══ Material ══

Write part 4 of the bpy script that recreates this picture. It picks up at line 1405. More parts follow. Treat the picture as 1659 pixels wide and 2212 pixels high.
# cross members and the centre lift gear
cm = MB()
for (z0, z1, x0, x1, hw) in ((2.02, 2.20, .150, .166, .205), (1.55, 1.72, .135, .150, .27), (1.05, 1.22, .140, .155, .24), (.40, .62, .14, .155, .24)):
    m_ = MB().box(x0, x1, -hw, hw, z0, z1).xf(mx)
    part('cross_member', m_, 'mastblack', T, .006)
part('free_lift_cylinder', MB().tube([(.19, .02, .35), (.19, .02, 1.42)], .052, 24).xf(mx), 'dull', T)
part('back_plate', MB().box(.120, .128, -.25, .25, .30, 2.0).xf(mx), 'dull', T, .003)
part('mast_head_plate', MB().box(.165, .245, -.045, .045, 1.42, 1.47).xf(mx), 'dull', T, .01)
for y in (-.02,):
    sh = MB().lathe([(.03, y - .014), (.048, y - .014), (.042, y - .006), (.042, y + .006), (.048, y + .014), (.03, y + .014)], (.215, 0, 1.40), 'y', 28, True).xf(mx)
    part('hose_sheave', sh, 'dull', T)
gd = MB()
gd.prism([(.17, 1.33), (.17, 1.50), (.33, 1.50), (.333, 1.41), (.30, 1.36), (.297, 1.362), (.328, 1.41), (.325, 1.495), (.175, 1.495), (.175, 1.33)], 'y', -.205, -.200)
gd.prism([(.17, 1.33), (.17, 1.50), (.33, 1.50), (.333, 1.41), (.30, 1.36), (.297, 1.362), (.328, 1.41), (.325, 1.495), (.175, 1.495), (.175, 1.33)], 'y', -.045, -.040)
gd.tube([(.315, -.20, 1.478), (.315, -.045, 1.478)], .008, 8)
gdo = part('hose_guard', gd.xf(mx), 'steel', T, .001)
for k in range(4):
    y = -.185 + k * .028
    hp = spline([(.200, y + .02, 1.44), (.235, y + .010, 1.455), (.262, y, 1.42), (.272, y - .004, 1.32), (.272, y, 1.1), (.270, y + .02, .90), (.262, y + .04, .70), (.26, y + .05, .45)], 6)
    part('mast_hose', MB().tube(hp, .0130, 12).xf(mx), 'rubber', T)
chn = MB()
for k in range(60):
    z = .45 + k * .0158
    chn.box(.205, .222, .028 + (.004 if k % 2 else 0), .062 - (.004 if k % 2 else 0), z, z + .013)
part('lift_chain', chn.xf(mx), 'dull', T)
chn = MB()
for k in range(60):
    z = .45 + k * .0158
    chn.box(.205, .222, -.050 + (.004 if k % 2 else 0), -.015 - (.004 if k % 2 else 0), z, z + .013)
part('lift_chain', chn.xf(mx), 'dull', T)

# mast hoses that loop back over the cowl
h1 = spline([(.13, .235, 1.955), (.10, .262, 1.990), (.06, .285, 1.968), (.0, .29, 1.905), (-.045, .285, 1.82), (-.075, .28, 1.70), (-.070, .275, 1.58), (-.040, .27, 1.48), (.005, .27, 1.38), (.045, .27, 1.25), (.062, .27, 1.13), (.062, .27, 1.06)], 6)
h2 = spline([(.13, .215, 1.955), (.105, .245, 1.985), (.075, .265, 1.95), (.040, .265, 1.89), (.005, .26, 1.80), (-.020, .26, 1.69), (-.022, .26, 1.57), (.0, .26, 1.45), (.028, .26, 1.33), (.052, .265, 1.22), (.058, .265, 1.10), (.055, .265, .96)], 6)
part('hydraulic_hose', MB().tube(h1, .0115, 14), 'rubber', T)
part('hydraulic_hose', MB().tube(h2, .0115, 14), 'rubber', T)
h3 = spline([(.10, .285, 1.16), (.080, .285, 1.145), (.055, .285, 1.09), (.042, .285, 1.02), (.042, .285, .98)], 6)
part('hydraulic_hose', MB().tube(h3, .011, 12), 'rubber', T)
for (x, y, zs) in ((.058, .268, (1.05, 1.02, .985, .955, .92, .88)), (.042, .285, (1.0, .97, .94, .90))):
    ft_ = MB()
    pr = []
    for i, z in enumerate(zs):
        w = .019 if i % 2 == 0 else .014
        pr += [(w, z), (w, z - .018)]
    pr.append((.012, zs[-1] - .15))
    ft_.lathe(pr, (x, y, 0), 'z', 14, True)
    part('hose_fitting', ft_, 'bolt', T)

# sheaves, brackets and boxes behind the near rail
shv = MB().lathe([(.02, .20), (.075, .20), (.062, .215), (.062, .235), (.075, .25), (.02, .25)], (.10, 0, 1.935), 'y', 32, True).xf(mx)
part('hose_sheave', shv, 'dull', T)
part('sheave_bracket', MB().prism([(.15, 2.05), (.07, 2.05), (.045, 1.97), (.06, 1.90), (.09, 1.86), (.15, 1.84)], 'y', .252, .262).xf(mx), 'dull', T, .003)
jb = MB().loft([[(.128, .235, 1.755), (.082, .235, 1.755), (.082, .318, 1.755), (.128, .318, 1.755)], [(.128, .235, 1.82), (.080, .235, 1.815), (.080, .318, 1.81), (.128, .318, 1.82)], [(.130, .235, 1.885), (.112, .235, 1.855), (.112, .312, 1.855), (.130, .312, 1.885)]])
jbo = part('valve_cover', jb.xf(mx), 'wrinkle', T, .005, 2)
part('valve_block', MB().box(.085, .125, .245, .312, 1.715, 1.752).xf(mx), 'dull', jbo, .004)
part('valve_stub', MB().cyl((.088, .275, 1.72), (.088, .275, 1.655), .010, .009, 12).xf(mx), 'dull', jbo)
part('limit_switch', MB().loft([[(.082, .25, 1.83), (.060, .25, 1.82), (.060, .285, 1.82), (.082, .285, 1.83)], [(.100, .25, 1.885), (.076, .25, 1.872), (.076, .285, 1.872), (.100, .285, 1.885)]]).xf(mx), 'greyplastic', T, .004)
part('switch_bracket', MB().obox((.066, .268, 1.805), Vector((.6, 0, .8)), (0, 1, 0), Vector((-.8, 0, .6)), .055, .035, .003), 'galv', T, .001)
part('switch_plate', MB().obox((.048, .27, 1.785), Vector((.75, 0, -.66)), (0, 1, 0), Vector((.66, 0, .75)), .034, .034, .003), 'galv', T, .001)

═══

- **Your goal**
Write out the data exactly as it stands.

- **Correct output**
Write part 4 of the bpy script that recreates this picture. It picks up at line 1405. More parts follow. Treat the picture as 1659 pixels wide and 2212 pixels high.
# cross members and the centre lift gear
cm = MB()
for (z0, z1, x0, x1, hw) in ((2.02, 2.20, .150, .166, .205), (1.55, 1.72, .135, .150, .27), (1.05, 1.22, .140, .155, .24), (.40, .62, .14, .155, .24)):
    m_ = MB().box(x0, x1, -hw, hw, z0, z1).xf(mx)
    part('cross_member', m_, 'mastblack', T, .006)
part('free_lift_cylinder', MB().tube([(.19, .02, .35), (.19, .02, 1.42)], .052, 24).xf(mx), 'dull', T)
part('back_plate', MB().box(.120, .128, -.25, .25, .30, 2.0).xf(mx), 'dull', T, .003)
part('mast_head_plate', MB().box(.165, .245, -.045, .045, 1.42, 1.47).xf(mx), 'dull', T, .01)
for y in (-.02,):
    sh = MB().lathe([(.03, y - .014), (.048, y - .014), (.042, y - .006), (.042, y + .006), (.048, y + .014), (.03, y + .014)], (.215, 0, 1.40), 'y', 28, True).xf(mx)
    part('hose_sheave', sh, 'dull', T)
gd = MB()
gd.prism([(.17, 1.33), (.17, 1.50), (.33, 1.50), (.333, 1.41), (.30, 1.36), (.297, 1.362), (.328, 1.41), (.325, 1.495), (.175, 1.495), (.175, 1.33)], 'y', -.205, -.200)
gd.prism([(.17, 1.33), (.17, 1.50), (.33, 1.50), (.333, 1.41), (.30, 1.36), (.297, 1.362), (.328, 1.41), (.325, 1.495), (.175, 1.495), (.175, 1.33)], 'y', -.045, -.040)
gd.tube([(.315, -.20, 1.478), (.315, -.045, 1.478)], .008, 8)
gdo = part('hose_guard', gd.xf(mx), 'steel', T, .001)
for k in range(4):
    y = -.185 + k * .028
    hp = spline([(.200, y + .02, 1.44), (.235, y + .010, 1.455), (.262, y, 1.42), (.272, y - .004, 1.32), (.272, y, 1.1), (.270, y + .02, .90), (.262, y + .04, .70), (.26, y + .05, .45)], 6)
    part('mast_hose', MB().tube(hp, .0130, 12).xf(mx), 'rubber', T)
chn = MB()
for k in range(60):
    z = .45 + k * .0158
    chn.box(.205, .222, .028 + (.004 if k % 2 else 0), .062 - (.004 if k % 2 else 0), z, z + .013)
part('lift_chain', chn.xf(mx), 'dull', T)
chn = MB()
for k in range(60):
    z = .45 + k * .0158
    chn.box(.205, .222, -.050 + (.004 if k % 2 else 0), -.015 - (.004 if k % 2 else 0), z, z + .013)
part('lift_chain', chn.xf(mx), 'dull', T)

# mast hoses that loop back over the cowl
h1 = spline([(.13, .235, 1.955), (.10, .262, 1.990), (.06, .285, 1.968), (.0, .29, 1.905), (-.045, .285, 1.82), (-.075, .28, 1.70), (-.070, .275, 1.58), (-.040, .27, 1.48), (.005, .27, 1.38), (.045, .27, 1.25), (.062, .27, 1.13), (.062, .27, 1.06)], 6)
h2 = spline([(.13, .215, 1.955), (.105, .245, 1.985), (.075, .265, 1.95), (.040, .265, 1.89), (.005, .26, 1.80), (-.020, .26, 1.69), (-.022, .26, 1.57), (.0, .26, 1.45), (.028, .26, 1.33), (.052, .265, 1.22), (.058, .265, 1.10), (.055, .265, .96)], 6)
part('hydraulic_hose', MB().tube(h1, .0115, 14), 'rubber', T)
part('hydraulic_hose', MB().tube(h2, .0115, 14), 'rubber', T)
h3 = spline([(.10, .285, 1.16), (.080, .285, 1.145), (.055, .285, 1.09), (.042, .285, 1.02), (.042, .285, .98)], 6)
part('hydraulic_hose', MB().tube(h3, .011, 12), 'rubber', T)
for (x, y, zs) in ((.058, .268, (1.05, 1.02, .985, .955, .92, .88)), (.042, .285, (1.0, .97, .94, .90))):
    ft_ = MB()
    pr = []
    for i, z in enumerate(zs):
        w = .019 if i % 2 == 0 else .014
        pr += [(w, z), (w, z - .018)]
    pr.append((.012, zs[-1] - .15))
    ft_.lathe(pr, (x, y, 0), 'z', 14, True)
    part('hose_fitting', ft_, 'bolt', T)

# sheaves, brackets and boxes behind the near rail
shv = MB().lathe([(.02, .20), (.075, .20), (.062, .215), (.062, .235), (.075, .25), (.02, .25)], (.10, 0, 1.935), 'y', 32, True).xf(mx)
part('hose_sheave', shv, 'dull', T)
part('sheave_bracket', MB().prism([(.15, 2.05), (.07, 2.05), (.045, 1.97), (.06, 1.90), (.09, 1.86), (.15, 1.84)], 'y', .252, .262).xf(mx), 'dull', T, .003)
jb = MB().loft([[(.128, .235, 1.755), (.082, .235, 1.755), (.082, .318, 1.755), (.128, .318, 1.755)], [(.128, .235, 1.82), (.080, .235, 1.815), (.080, .318, 1.81), (.128, .318, 1.82)], [(.130, .235, 1.885), (.112, .235, 1.855), (.112, .312, 1.855), (.130, .312, 1.885)]])
jbo = part('valve_cover', jb.xf(mx), 'wrinkle', T, .005, 2)
part('valve_block', MB().box(.085, .125, .245, .312, 1.715, 1.752).xf(mx), 'dull', jbo, .004)
part('valve_stub', MB().cyl((.088, .275, 1.72), (.088, .275, 1.655), .010, .009, 12).xf(mx), 'dull', jbo)
part('limit_switch', MB().loft([[(.082, .25, 1.83), (.060, .25, 1.82), (.060, .285, 1.82), (.082, .285, 1.83)], [(.100, .25, 1.885), (.076, .25, 1.872), (.076, .285, 1.872), (.100, .285, 1.885)]]).xf(mx), 'greyplastic', T, .004)
part('switch_bracket', MB().obox((.066, .268, 1.805), Vector((.6, 0, .8)), (0, 1, 0), Vector((-.8, 0, .6)), .055, .035, .003), 'galv', T, .001)
part('switch_plate', MB().obox((.048, .27, 1.785), Vector((.75, 0, -.66)), (0, 1, 0), Vector((.66, 0, .75)), .034, .034, .003), 'galv', T, .001)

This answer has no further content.